In its Building Windows 8 blog, Microsoft detailed how the new Resilient File System (ReFS) will build on the foundations of the current NTFS, but deliver in Windows 8 greater protection against data corruption from errors or power loss, while optimising for extreme scale.

The firm said it is maintaining compatibility with those NTFS features that are most widely adopted, while discontinuing support for some features that it claims are less often used, in order to reduce complexity.

However, support for NTFS will also be retained in Windows for the foreseeable future, so customers can continue to use it if they have any applications that require any of the deprecated features.

ReFS is based on a new storage engine at its lowest level that uses B+ tree structures to store data, Microsoft said.

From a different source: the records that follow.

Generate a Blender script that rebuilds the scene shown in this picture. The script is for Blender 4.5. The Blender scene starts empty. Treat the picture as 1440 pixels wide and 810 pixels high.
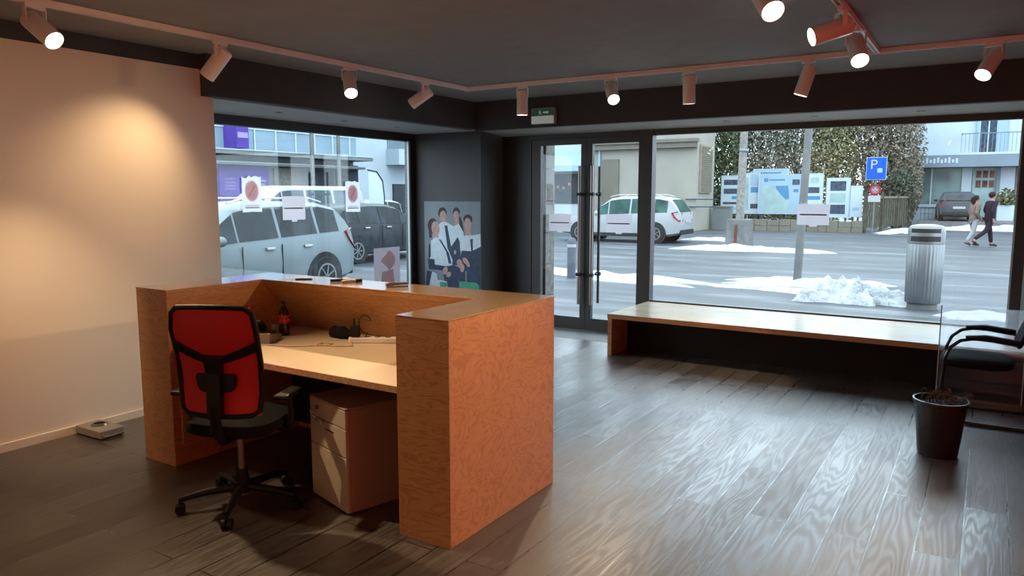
import bpy, bmesh, math, random
from mathutils import Vector, Matrix, Quaternion
random.seed(7)
S = bpy.context.scene
COL = S.collection
R = math.radians
PI = math.pi

# ------------------------------------------------------------------ camera, world, exposure
cam_d = bpy.data.cameras.new('camera'); cam = bpy.data.objects.new('camera', cam_d); COL.objects.link(cam)
cam.location = (0, 0, 1.65); cam.rotation_euler = (R(90 - 7.1), 0, R(32.4))
cam_d.sensor_width = 36; cam_d.lens = 36 * 1050 / 1440; cam_d.clip_end = 500
S.camera = cam
S.view_settings.view_transform = 'Standard'
S.view_settings.look = 'None'
S.view_settings.gamma = 1
S.view_settings.use_curve_mapping = False
S.view_settings.exposure = 0.0
W = bpy.data.worlds.new('sky'); S.world = W; W.use_nodes = True
bg = W.node_tree.nodes['Background']
bg.inputs[0].default_value = (0.72, 0.88, 0.98, 1); bg.inputs[1].default_value = 6.4
SPOT = 95.0            # watts of an ordinary track spotlight
WARM = (1.0, 0.70, 0.40)

# ------------------------------------------------------------------ materials
def nodes_of(name):
    m = bpy.data.materials.new(name); m.use_nodes = True
    nt = m.node_tree; b = nt.nodes['Principled BSDF']
    return m, nt, b
def mat(name, col, rough=.5, metal=0., spec=.5, var=0.06, vscale=6., emis=None, es=0., coat=0.):
    m, nt, b = nodes_of(name)
    b.inputs['Roughness'].default_value = rough; b.inputs['Metallic'].default_value = metal
    b.inputs['Specular IOR Level'].default_value = spec
    b.inputs['Coat Weight'].default_value = coat
    c = (*col, 1)
    if var > 0:
        tc = nt.nodes.new('ShaderNodeTexCoord'); n = nt.nodes.new('ShaderNodeTexNoise')
        n.inputs['Scale'].default_value = vscale; n.inputs['Detail'].default_value = 4
        nt.links.new(tc.outputs['Object'], n.inputs['Vector'])
        r = nt.nodes.new('ShaderNodeValToRGB')
        r.color_ramp.elements[0].position = .3; r.color_ramp.elements[1].position = .7
        r.color_ramp.elements[0].color = (*[max(0, x * (1 - var)) for x in col], 1)
        r.color_ramp.elements[1].color = (*[min(1, x * (1 + var)) for x in col], 1)
        nt.links.new(n.outputs['Fac'], r.inputs['Fac']); nt.links.new(r.outputs['Color'], b.inputs['Base Color'])
    else:
        b.inputs['Base Color'].default_value = c
    if emis:
        b.inputs['Emission Color'].default_value = (*emis, 1); b.inputs['Emission Strength'].default_value = es
    return m
def math_node(nt, op, a=None, b=None, v=None):
    n = nt.nodes.new('ShaderNodeMath'); n.operation = op
    if a is not None: nt.links.new(a, n.inputs[0])
    if b is not None: nt.links.new(b, n.inputs[1])
    if v is not None: n.inputs[1].default_value = v
    return n.outputs[0]
def plywood(name, base, dark, sc=(1, 1, 1), rings=16., rough=.38, coat=0.):
    m, nt, b = nodes_of(name)
    tc = nt.nodes.new('ShaderNodeTexCoord'); mp = nt.nodes.new('ShaderNodeMapping')
    mp.inputs['Scale'].default_value = sc
    nt.links.new(tc.outputs['Object'], mp.inputs['Vector'])
    n = nt.nodes.new('ShaderNodeTexNoise'); n.inputs['Scale'].default_value = 1.7; n.inputs['Detail'].default_value = 3.2
    n.inputs['Roughness'].default_value = .55; n.inputs['Distortion'].default_value = .5
    nt.links.new(mp.outputs[0], n.inputs['Vector'])
    s = math_node(nt, 'SINE', math_node(nt, 'MULTIPLY', n.outputs['Fac'], v=rings * 6.28))
    s = math_node(nt, 'POWER', math_node(nt, 'MULTIPLY', math_node(nt, 'ADD', s, v=1.), v=.5), v=3.5)
    n2 = nt.nodes.new('ShaderNodeTexNoise'); n2.inputs['Scale'].default_value = 5.; n2.inputs['Detail'].default_value = 5
    nt.links.new(mp.outputs[0], n2.inputs['Vector'])
    f = math_node(nt, 'ADD', math_node(nt, 'MULTIPLY', s, v=.42), math_node(nt, 'MULTIPLY', n2.outputs['Fac'], v=.5))
    r = nt.nodes.new('ShaderNodeValToRGB')
    r.color_ramp.elements[0].position = .12; r.color_ramp.elements[1].position = .95
    r.color_ramp.elements[0].color = (*base, 1); r.color_ramp.elements[1].color = (*dark, 1)
    nt.links.new(f, r.inputs['Fac']); nt.links.new(r.outputs[0], b.inputs['Base Color'])
    b.inputs['Roughness'].default_value = rough; b.inputs['Coat Weight'].default_value = coat; b.inputs['Coat Roughness'].default_value = .1
    bp = nt.nodes.new('ShaderNodeBump'); bp.inputs['Strength'].default_value = .08; bp.inputs['Distance'].default_value = .01
    nt.links.new(f, bp.inputs['Height']); nt.links.new(bp.outputs[0], b.inputs['Normal'])
    return m
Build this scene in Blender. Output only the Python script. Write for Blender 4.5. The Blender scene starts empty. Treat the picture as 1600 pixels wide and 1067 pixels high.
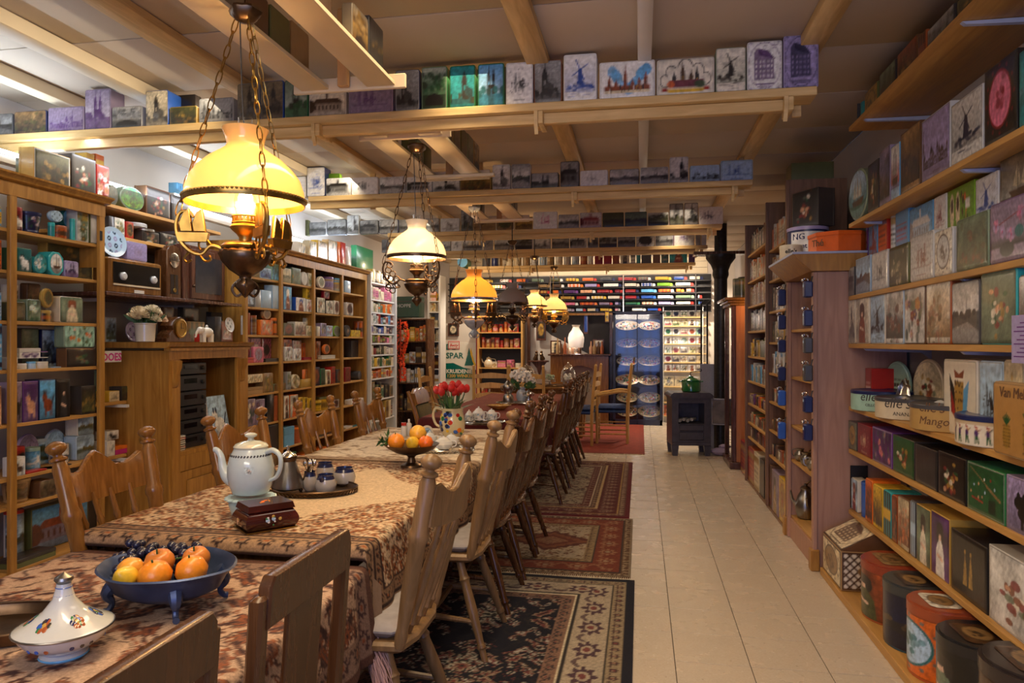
import bpy, math, random
from math import sin, cos
import numpy as np
RR = random.Random
from mathutils import Vector, Matrix
SC = bpy.context.scene
COL = SC.collection
PI = math.pi
F = 1120.0; PSI = math.atan(201/F); SN = sin(PSI); CS = cos(PSI); H = 1.42; V0 = 532.5
cam = bpy.data.cameras.new('camera'); cam.sensor_width = 36; cam.lens = 36*F/1600; cam.clip_start = .05
cam.shift_y = 1.0/1600
cob = bpy.data.objects.new('camera', cam); COL.objects.link(cob)
cob.location = (0, 0, H); cob.rotation_euler = (PI/2, 0, PSI)
SC.camera = cob
SC.view_settings.view_transform = 'Standard'; SC.view_settings.look = 'None'
SC.view_settings.exposure = -0.12; SC.view_settings.gamma = 1; SC.view_settings.use_curve_mapping = False
w = bpy.data.worlds.new('world'); SC.world = w; w.use_nodes = True
w.node_tree.nodes['Background'].inputs[0].default_value = (.30, .42, .75, 1)
w.node_tree.nodes['Background'].inputs[1].default_value = .05
def lamp(name, kind, loc, energy, color, size=.1, rot=(0,0,0), sy=None, spot=None):
 l = bpy.data.lights.new(name, kind); l.energy = energy; l.color = color
 if kind == 'AREA':
  l.size = size
  if sy: l.shape = 'RECTANGLE'; l.size_y = sy
 elif kind == 'SPOT':
  l.shadow_soft_size = size; l.spot_size = spot or 1.2; l.spot_blend = .6
 else: l.shadow_soft_size = size
 o = bpy.data.objects.new(name, l); o.location = loc; o.rotation_euler = rot; COL.objects.link(o); return o
WARM = (1, .60, .26); COOL = (.62, .76, 1.0)
LAMPS = [(-1.40, 2.37, 1.93, 34), (-1.34, 4.19, 1.95, 30), (-1.456, 6.21, 1.82, 30), (-1.31, 8.9, 1.9, 18), (-1.22, 10.2, 1.9, 18)]
for x, y, z, e in LAMPS: lamp('bulb_light', 'POINT', (x, y, z+.015), e, WARM, .035)
for y0, y1 in ((2.2, 4.0), (4.4, 6.2), (6.9, 8.7)):
 lamp('tube_light', 'AREA', (-3.62, (y0+y1)/2, 2.52), 15, (.66, .8, 1), .05, (PI, 0, 0), y1-y0)
lamp('alcove_light', 'AREA', (-3.3, 5.0, 2.66), 14, (.9, .92, 1), .1, (0, 0, 0), 2.5)
for x, y, e in ((-2.5, 12.3, 34), (.75, 12.3, 60)):
 lamp('track_light', 'SPOT', (x, y, 2.8), e*4, (1, .84, .66), .05, (.15, 0, 0), spot=2.3)
lamp('rack_lamp', 'POINT', (-2.9, 11.0, 2.5), 30, (1, .75, .5), .08)
lamp('tile_fill', 'POINT', (.75, 12.3, 1.4), 10, (1, .85, .7), .06)  # unseen fill light added to brighten the tile shelves
lamp('cabinet_lamp', 'POINT', (1.3, 8.12, 1.83), 5.0, (1, .55, .25), .03); lamp('cabinet_lamp', 'POINT', (1.2, 8.6, 1.75), 4, (1, .8, .6), .03)
lamp('white_unit_lamp', 'AREA', (-2.75, 9.2, 2.6), 16, (.95, .95, 1), .2, (0, .6, 0), 1.2)
lamp('bookcase_fill', 'AREA', (-2.5, 5.4, 2.85), 24, (1, .84, .62), .2, (0, .75, 0), 5.5)  # no fixture here; fill added to lift the left bookcase tins
lamp('rack_fill', 'AREA', (-.4, 12.2, 2.86), 26, (1, .84, .68), 3.2, (1.15, 0, 0), .08)  # unseen band of fill light added to brighten the model trucks
lamp('window_light', 'AREA', (-.1, -1.9, 1.3), 42, (.36, .48, 1), 2.2, (PI/2, 0, 0), 1.9)
lamp('front_fill', 'AREA', (-.8, -1.6, 2.45), 42, (1, .88, .76), 2.2, (PI/2+.12, 0, 0), .4)  # unseen fill behind the camera, added to brighten the beam tins
lamp('room_fill', 'AREA', (-.9, .7, 2.9), 18, (1, .74, .46), 1.2, (0, 0, 0), 1.6)  # general overhead fill, added without any fixture
o = lamp('table_fill', 'AREA', (-.95, 2.4, 2.89), 30, (1, .74, .44), .25, (0, 0, 0), 3.4); o.data.spread = 2.2  # unseen overhead fill added because the hanging lamps leave the table dim
for y, e in ((2.6, 6), (5.0, 7), (7.4, 8), (10.2, 13)):
 o = lamp('aisle_fill', 'AREA', (.42, y, 2.89), e, (1, .8, .6), .3, (0, 0, 0), 1.4); o.data.spread = 2.1  # unseen downward fills added to brighten the floor more than the shelves

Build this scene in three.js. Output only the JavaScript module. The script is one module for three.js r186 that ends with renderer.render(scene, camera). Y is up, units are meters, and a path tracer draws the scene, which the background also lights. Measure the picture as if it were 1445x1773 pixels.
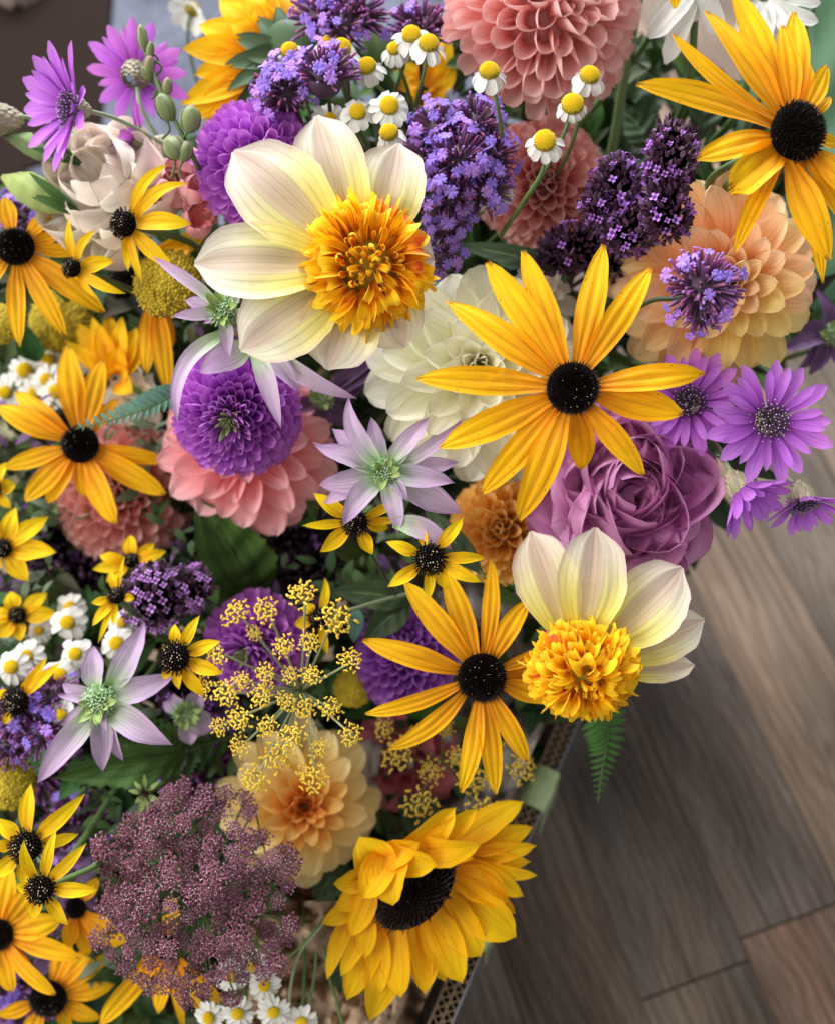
import * as THREE from 'three';
import { RectAreaLightUniformsLib } from 'three/addons/lights/RectAreaLightUniformsLib.js';
RectAreaLightUniformsLib.init();

// ---------------------------------------------------------------- camera, light, exposure
const rad = (a) => a * Math.PI / 180;
const V = (x, y, z) => new THREE.Vector3(x, y, z);
const scene = new THREE.Scene();
const PITCH = 62, FOV = 50, CAM = V(0, 0.85, 0.36);
const camera = new THREE.PerspectiveCamera(FOV, 834 / 1024, 0.02, 30);
const FWD = V(0, -Math.sin(rad(PITCH)), -Math.cos(rad(PITCH))), RT = V(1, 0, 0), UP = V(0, Math.cos(rad(PITCH)), -Math.sin(rad(PITCH)));
camera.position.copy(CAM); camera.up.set(0, 1, 0); camera.lookAt(CAM.clone().add(FWD));
camera.focus = 0.495; camera.userData.fStop = 5.2;
scene.background = new THREE.Color(0.6, 0.605, 0.61);          // dim indoor daylight all round
const renderer = new THREE.WebGLRenderer({ antialias: true });
renderer.toneMapping = THREE.LinearToneMapping;
renderer.toneMappingExposure = 1.0;
renderer.shadowMap.enabled = true;
function areaLight(x, y, z, w, h, I, col, tx, ty, tz) {
  const l = new THREE.RectAreaLight(col, I, w, h);
  l.position.set(x, y, z); l.lookAt(tx, ty, tz); l.name = 'unseen_window_light'; scene.add(l);
  return l;
}
const UNSEEN_WIN = [  // unseen sources, placed to light the bunch from the far side and the left
  [-0.5, 2.0, -2.1, 1.9, 1.7, 20, 0xf8f9ff, 0, 0.5, 0, 'tall bright window across the room, above the top edge of the picture'],
  [-2.3, 1.9, 0.5, 1.6, 1.6, 11, 0xfff8ee, 0, 0.4, 0, 'second window on the left side of the room, outside the picture'],
];
for (const a of UNSEEN_WIN) {
  areaLight(...a.slice(0, 10));
  const g = new THREE.Group(); g.name = 'window' + (a === UNSEEN_WIN[0] ? '' : '_001'); g.userData = { label: a[10], category: 'window' };
  g.position.set(a[0], a[1], a[2]); g.lookAt(a[7], a[8], a[9]); g.translateZ(-0.03); scene.add(g);
  const pane = new THREE.Mesh(new THREE.BoxGeometry(a[3], a[4], 0.01), new THREE.MeshStandardMaterial({ color: 0x99a0a8, emissive: 0xdfe8ff, emissiveIntensity: 0.6 }));
  pane.name = 'pane'; g.add(pane);
  const fm = new THREE.MeshStandardMaterial({ color: 0xe8e6e0, roughness: 0.5 });
  for (const [w, h, x, y] of [[a[3] + 0.16, 0.08, 0, a[4] / 2 + 0.04], [a[3] + 0.16, 0.08, 0, -a[4] / 2 - 0.04], [0.08, a[4], a[3] / 2 + 0.04, 0], [0.08, a[4], -a[3] / 2 - 0.04, 0]]) {
    const f = new THREE.Mesh(new THREE.BoxGeometry(w, h, 0.06), fm); f.position.set(x, y, 0); f.name = 'frame'; g.add(f);
  }
}

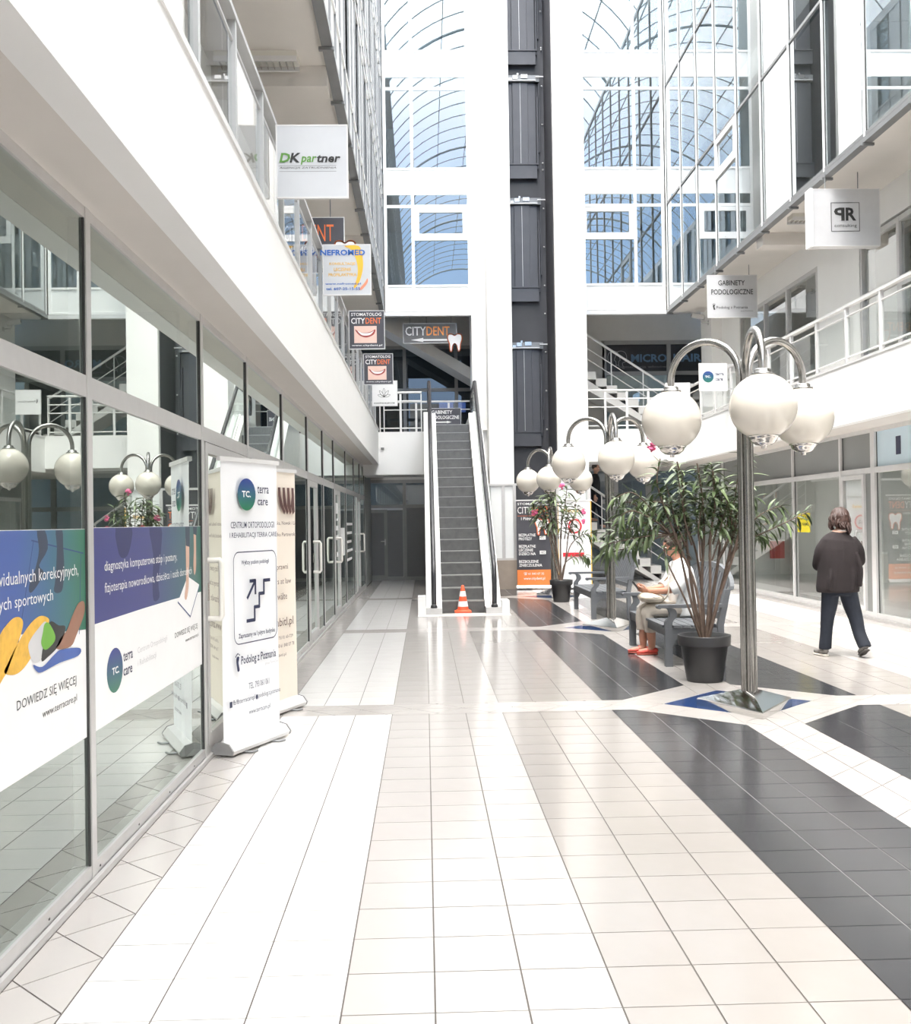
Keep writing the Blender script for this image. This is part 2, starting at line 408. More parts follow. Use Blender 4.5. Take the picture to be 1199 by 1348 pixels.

These tree structures can be large and multi-level, providing the required scalability for the file system.

But above this level, Microsoft is retaining the file system APIs from NTFS, even down to the level of reusing the code for the Windows file system semantics to ensure a high degree of compatibility with the features of NTFS that are being carried forward.

"We didn't start from scratch, but re-imagined [the file system] where it made sense and built on the right parts of NTFS where that made sense," said Surendra Verma, development manager on Microsoft's Storage and File System team.

"Above all, we are delivering this in a pragmatic manner consistent with the delivery of a major file system – something only Microsoft has done at this scale."